City Councilman Dan Halloran—everyone's favorite elected pagan—was arrested this morning along with State Senator Malcolm Smith for allegedly plotting to "rig this year’s mayoral election through fraud and bribes." The 28-page criminal complaint reveals not just the details of Halloran's alleged transactions, but a different side of the deposed councilman—a softer, more introspective side of a First Atheling man at war with himself.
Some of the recorded conversations between Halloran and a cooperating witness read like free form poetry, bundled with nuggets of wisdom and pithy truisms. Below, please find some of Halloran's more sagacious ruminations, and feel free to sing along.
The scene opens on September 7, 2012, with Halloran talking with a cooperating witness, who asked the councilman if he could get discretionary funding from the City Council budget.
That's politics, that's politics, it's all about
how much. Not about whether or will, it's about how much
and that's our politicians in New York, they're all like that
all like that.
And they get like that
because of the drive that the money does for everything else.
You can't do anything without the fucking money."
The cooperating witness went on to pay Halloran $7,500 in cash. Near the end of the conversation, Halloran remarked: "Money is what greases the wheels—good, bad, or indifferent."
September 27, 2012. An undercover FBI agent, a cooperating witness and Halloran meet in a Manhattan hotel. During the meeting, the undercover agent gives Halloran $6,500 in checks. The cooperating witness asked Halloran for $20,000 from the City Council discretionary fund. Halloran replied:
Absolutely, that's easy,
that's not even an issue, not even an issue...In fact,
I might even be able to get you more.
Halloran suggests he can call in favors from other council members, thereby increasing the discretionary fund allocation.
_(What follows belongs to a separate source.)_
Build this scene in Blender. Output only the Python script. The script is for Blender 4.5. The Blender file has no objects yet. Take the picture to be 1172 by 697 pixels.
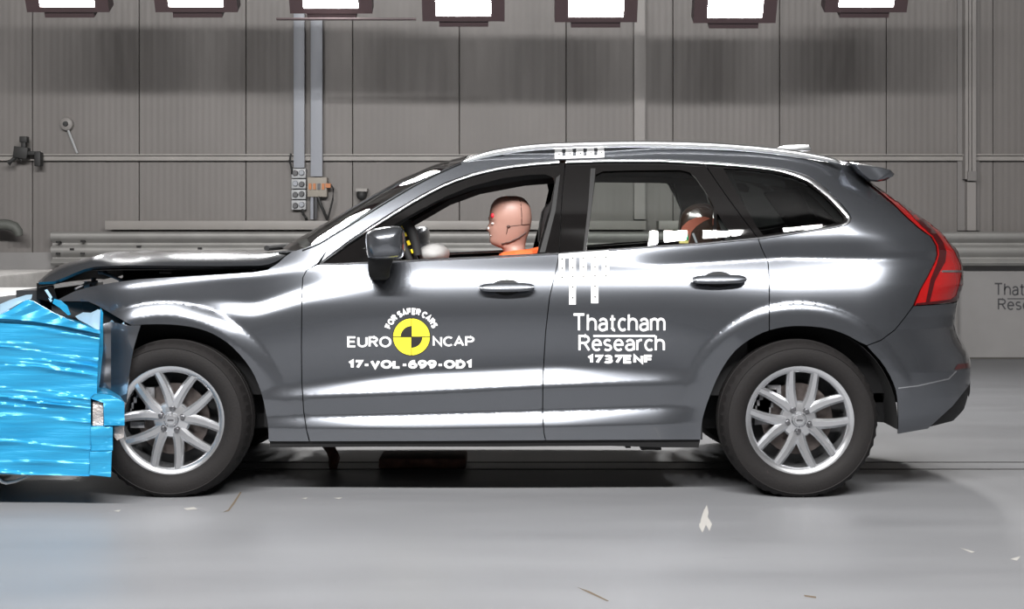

You tell me how you want me to do it
that's what we'll do.
Halloran then asks the cooperating witness to get a tax ID number, name and address of a corporation and an application for discretionary funding so that
there's no questions, it raises no flags, and everybody's
got it
the way it's gotta be.
You do it the right way, not a
problem, then you will definitely have my
my
member
item
The scene closes with Halloran, the cooperating witness and the undercover FBI agent, raising their glasses. It was not Halloran, but the witness who offered the portentous parting words:
"Pleasure doing business with you."
In a particular twist of irony, Halloran also requested Smith use his power to appoint him Deputy Police Commissioner, being that he served on the NYPD and all. The current Deputy Commissioner Paul Browne was quick to clarify in a statement that Halloran was only "a police cadet, the equivalent of a college intern," for three months in 1990, before he resigned.